Le Concert de l’Hostel Dieu

Franck-Emmanuel Comte: “I like venturing into terra incognita”

→In Lyon, Franck-Emmanuel Comte and his ensemble Le Concert de l’Hostel Dieu explore original paths between early music and other artistic disciplines. A meeting with a conductor whose motto is: explore, reveal, share.

Franck-Emmanuel Comte: “I like venturing into terra incognita”
"What do I wish for? Simply to have the strength, the time, and the means to continue our explorations" © Julie Cherki

At the helm of Le Concert de l’Hostel Dieu for more than thirty years, Franck-Emmanuel Comte—conductor and harpsichordist—is an indefatigable mediator linking early music with other artistic disciplines, other aesthetics, other narratives. His encounters with choreographer Mourad Merzouki, his recordings with singers Roberta Mameli, Sophie Junker, and soon, Xavier Sabata  have turned his ensemble into an artistic laboratory, while remaining faithful to Baroque fundamentals. From Lyon, his home base, to major international stages, the ensemble asserts a music that is engaged and connected to our time.

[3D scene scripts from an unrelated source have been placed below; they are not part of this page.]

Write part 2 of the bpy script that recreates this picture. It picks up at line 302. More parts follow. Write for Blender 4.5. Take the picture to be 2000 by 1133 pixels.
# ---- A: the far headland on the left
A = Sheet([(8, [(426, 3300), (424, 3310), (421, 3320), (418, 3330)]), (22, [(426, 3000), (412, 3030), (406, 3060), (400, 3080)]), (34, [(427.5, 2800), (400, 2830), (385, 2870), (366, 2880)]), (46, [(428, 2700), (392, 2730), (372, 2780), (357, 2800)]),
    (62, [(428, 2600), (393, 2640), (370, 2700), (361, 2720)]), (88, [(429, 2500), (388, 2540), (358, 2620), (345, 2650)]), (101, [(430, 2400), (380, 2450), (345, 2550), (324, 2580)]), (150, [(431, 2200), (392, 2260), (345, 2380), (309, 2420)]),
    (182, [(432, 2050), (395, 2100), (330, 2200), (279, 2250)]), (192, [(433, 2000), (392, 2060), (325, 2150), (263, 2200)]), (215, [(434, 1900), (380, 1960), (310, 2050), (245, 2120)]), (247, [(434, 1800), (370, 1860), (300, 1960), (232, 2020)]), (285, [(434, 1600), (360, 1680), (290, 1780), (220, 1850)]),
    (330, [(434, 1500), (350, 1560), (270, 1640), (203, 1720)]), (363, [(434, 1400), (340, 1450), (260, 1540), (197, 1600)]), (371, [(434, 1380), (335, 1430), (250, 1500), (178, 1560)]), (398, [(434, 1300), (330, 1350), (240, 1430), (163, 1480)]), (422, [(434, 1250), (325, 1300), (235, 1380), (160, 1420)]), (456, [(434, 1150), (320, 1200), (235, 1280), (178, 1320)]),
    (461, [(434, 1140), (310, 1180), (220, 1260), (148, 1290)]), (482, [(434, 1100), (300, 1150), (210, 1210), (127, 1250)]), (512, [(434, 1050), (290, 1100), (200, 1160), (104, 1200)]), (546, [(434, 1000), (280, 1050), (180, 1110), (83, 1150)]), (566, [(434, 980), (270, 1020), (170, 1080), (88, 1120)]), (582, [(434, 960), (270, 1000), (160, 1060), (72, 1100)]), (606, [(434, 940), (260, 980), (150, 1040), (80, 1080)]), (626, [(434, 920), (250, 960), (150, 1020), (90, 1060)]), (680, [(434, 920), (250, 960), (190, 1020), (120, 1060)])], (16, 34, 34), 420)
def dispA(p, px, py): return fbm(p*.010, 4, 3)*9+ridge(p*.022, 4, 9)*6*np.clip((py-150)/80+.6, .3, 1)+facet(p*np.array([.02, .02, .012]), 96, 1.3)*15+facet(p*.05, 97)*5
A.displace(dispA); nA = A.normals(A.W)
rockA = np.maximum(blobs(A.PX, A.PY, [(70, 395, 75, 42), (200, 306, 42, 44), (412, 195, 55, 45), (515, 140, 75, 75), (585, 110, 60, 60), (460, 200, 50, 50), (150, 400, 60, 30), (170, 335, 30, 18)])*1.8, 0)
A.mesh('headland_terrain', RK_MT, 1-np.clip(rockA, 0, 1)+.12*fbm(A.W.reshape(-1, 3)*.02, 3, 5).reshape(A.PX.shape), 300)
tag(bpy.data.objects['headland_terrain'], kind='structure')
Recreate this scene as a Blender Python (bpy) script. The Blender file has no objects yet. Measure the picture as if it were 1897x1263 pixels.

How would you define Le Concert de l’Hostel Dieu today?

Franck-Emmanuel Comte: The ensemble thrives on experimentation. We work on new concert formats, crossovers, hybrids, interdisciplinarity—while firmly grounding everything in the fundamentals of Baroque music: rhetoric, theatricality, expressivity, movement. These are basic parameters that I feel very strongly in early music. What interests me is connecting this heritage of three centuries of learned music with the contemporary cultural space. I start from a rich soil, but I try to create something that is rooted in our time.

Browsing your website, one sees just how diverse your activities are: productions, transmission, dissemination tools… a form of vertical integration that is quite rare.

F.-E. C.: I’d like to stress two points first. Our main job remains the production and dissemination of music—live performance. That doesn’t prevent me from paying close attention, for a long time now, to recordings, video, and short formats. Secondly, we are interpreters, certainly, but also transmitters. Our role is to pass on an ancient heritage to today’s audiences, whether seasoned music lovers or complete newcomers. Younger audiences in particular have one demand: not to be bored. They want to be thrilled, to feel emotions, even without having all the listening keys. Baroque music, with its organic, spontaneous, eruptive energy, can speak immediately to someone attending a Concert de l’Hostel Dieu performance for the first time.